Review for Mission Impossible III
Introduction
Life is going good for Ethan Hunt. He’s retired from front line service, and spends his time training the new generation of IMF agents. He’s engaged to be married to Julia, although he hasn’t yet got around to telling her that he doesn’t work in traffic management. It’s when they’re celebrating their engagement that he gets a phone call and a mission to choose to accept. It’s hard to decline when one of his most promising trainees has been taken hostage by a ruthless arms dealer named Owen Davian. It’s even harder to stay out of the field when the mission ends badly, and it transpires that Davian is about to make a deal for a weapon that could shift the balance of power. But Davian isn’t the kind of man to trifle with. He tends to make things personal...
Picture
Mission Impossible 3 gets a 2.35:1 widescreen 1080p transfer. It’s a fair transfer, nice, clean and stable, and appears filmic throughout. There’s a bit of black crush, while with this being J.J. Abrams first theatrical feature, you can be assured of some lens flare. There is a degree of compression, most apparent in a scene set in the Vatican, mosquito noise around the fine detail of a set of stone steps in the distance. Mission Impossible 3 looks pretty good for a globe-trotting spy flick though.
Sound
Once again, things stay firmly in the DVD age when it comes to the audio. We have Dolby Digital 5.1 Surround English, French, and German, with subtitles in these languages as well. It’s a surround track that does the business, immersing you in the film’s many action sequences. The balance between dialogue and action finds the modern tipping point where you have to ride the remote control through the movie, but after MI2’s rawkfest, the music finds a more subtle presentation, a little more authentic to the original TV series.
Extras
Mission Impossible 3 was a 2-disc release in the wild, but in the captivity of the 5-film collection, we get just the feature disc alone. The sole extra presented by the animated menu is the audio commentary, featuring Tom Cruise and J.J. Abrams, and it’s a decent enough commentary, easy to listen to.
Conclusion
After the outdated style over hardly any substance that was Mission Impossible 2, Mission Impossible 3 is a return to solid, engaging, and intelligent storytelling, while Abrams first feature is flashy, well-paced, and deftly edited, without being stylistically obnoxious. It’s a fun and entertaining ride, hitting the right Mission Impossible beats, the self-destructing orders, the disguises, and the wheels within wheels of the plot. There are also a couple of nice and subversive call-backs to the earlier movies, which add a sense of continuity to a franchise where the films and the style of the films are more stand-alone.
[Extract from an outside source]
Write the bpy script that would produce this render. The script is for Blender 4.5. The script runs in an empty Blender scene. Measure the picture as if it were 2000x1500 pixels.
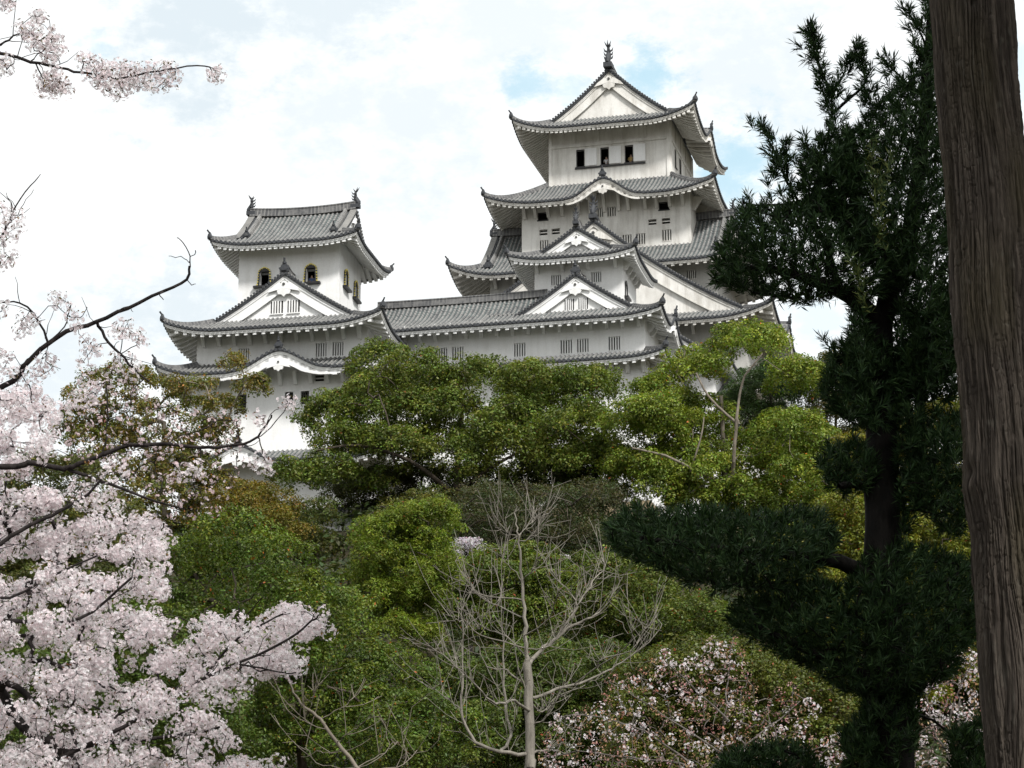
import bpy, math, random
import numpy as np
from mathutils import Vector, Matrix

random.seed(7)
RNG = np.random.default_rng(11)
SC = bpy.context.scene
COL = SC.collection
pi = math.pi

# ------------------------------------------------------------------ camera
PITCH = math.radians(16.0)
FPX = 5000.0           # focal length in photo pixels (2000 px wide frame)
CAMZ = 1.6
cam = bpy.data.cameras.new("camera")
cam.sensor_width = 36.0
cam.lens = 36.0 * FPX / 2000.0
cam.clip_start = 0.1
cam.clip_end = 9000.0
camo = bpy.data.objects.new("camera", cam)
COL.objects.link(camo)
camo.location = (0, 0, CAMZ)
camo.rotation_euler = (math.radians(90) + PITCH, 0, 0)
SC.camera = camo


def ray(px, py):
    X = (px - 1000) / FPX
    U = (750 - py) / FPX
    return (X, math.cos(PITCH) - U * math.sin(PITCH), math.sin(PITCH) + U * math.cos(PITCH))


def at(px, py, Y):
    d = ray(px, py)
    k = Y / d[1]
    return Vector((d[0] * k, Y, CAMZ + d[2] * k))


# ------------------------------------------------------------------ sky, sun, exposure
SUN_EL, SUN_AZ = 43.0, 148.0      # azimuth clockwise from north (+Y); the sun is behind the camera, to the right
SC.view_settings.view_transform = 'Standard'
SC.view_settings.look = 'None'
SC.view_settings.gamma = 1.0
SC.view_settings.exposure = 0.32

world = bpy.data.worlds.new("World")
SC.world = world
world.use_nodes = True
wn, wl = world.node_tree.nodes, world.node_tree.links
wn.clear()


def wnode(t, **kw):
    n = wn.new(t)
    for k, v in kw.items():
        setattr(n, k, v)
    return n


w_out = wnode('ShaderNodeOutputWorld')
w_bg = wnode('ShaderNodeBackground')
w_bg.inputs['Strength'].default_value = 0.1
w_sky = wnode('ShaderNodeTexSky', sky_type='NISHITA', sun_disc=False)
w_sky.sun_elevation = math.radians(SUN_EL)
w_sky.sun_rotation = math.radians(SUN_AZ)
w_tc = wnode('ShaderNodeTexCoord')


def wmath(op, a, b=None, c=None):
    n = wnode('ShaderNodeMath', operation=op)
    for i, v in enumerate((a, b, c)):
        if v is None:
            continue
        if isinstance(v, (int, float)):
            n.inputs[i].default_value = v
        else:
            wl.new(v, n.inputs[i])
    return n.outputs[0]


def wrange(v, a, b, c, d, smooth=True):
    n = wnode('ShaderNodeMapRange')
    if smooth:
        n.interpolation_type = 'SMOOTHSTEP'
    wl.new(v, n.inputs[0])
    for i, q in enumerate((a, b, c, d)):
        n.inputs[i + 1].default_value = q
    return n.outputs[0]


def wnoise(scale, detail, zs=2.0, rough=0.55, off=0.0):
    m = wnode('ShaderNodeMapping')
    m.inputs['Scale'].default_value = (1, 1, zs)
    m.inputs['Location'].default_value = (off, off * 0.7, off * 1.3)
    wl.new(w_tc.outputs['Generated'], m.inputs[0])
    n = wnode('ShaderNodeTexNoise')
    n.inputs['Scale'].default_value = scale
    n.inputs['Detail'].default_value = detail
    n.inputs['Roughness'].default_value = rough
    wl.new(m.outputs[0], n.inputs['Vector'])
    return n.outputs[0]


n_fine = wnoise(26.0, 7.0, 2.0, 0.6)
n_rag = wnoise(95.0, 6.0, 1.6, 0.65, 1.7)
n_big = wnoise(9.0, 5.0, 2.6, 0.5, 3.1)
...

There’s a sense of True Lies to Mission Impossible 3, with Ethan Hunt looking forward to domestic bliss with Julia, a nurse who has no idea of his secret life. With him having left fieldwork behind, that seems to be an achievable goal. This film is more cohesive than True Lies though, without the saggy middle that film had, but it also means that it plays things more seriously for the most part. There are no mistaken identity antics to play around with here.
This film does benefit from a truly memorable and chilling screen villain though. Phillip Seymour Hoffman’s portrayal of Owen Davian is really unnerving. He’s completely ruthless and without remorse, yet has the understated charisma of sociopathy. Given the opening scene of the film, and when it is revisited later on, you really can’t predict what Davian will do, what lengths he will go to, and that makes Mission Impossible 3 probably the most edge of the seat experience of the three movies to this point. If there is a weakness to the film, it could have benefited from more screen time for Davian, and perhaps a more memorable exit.
Just like the first two films, the Blu-ray presentation for Mission Impossible 3 is adequate; a watchable disc with decent video quality, and making the best of the lossy audio tracks. Thankfully the subsequent discs fully embrace the Blu-ray format.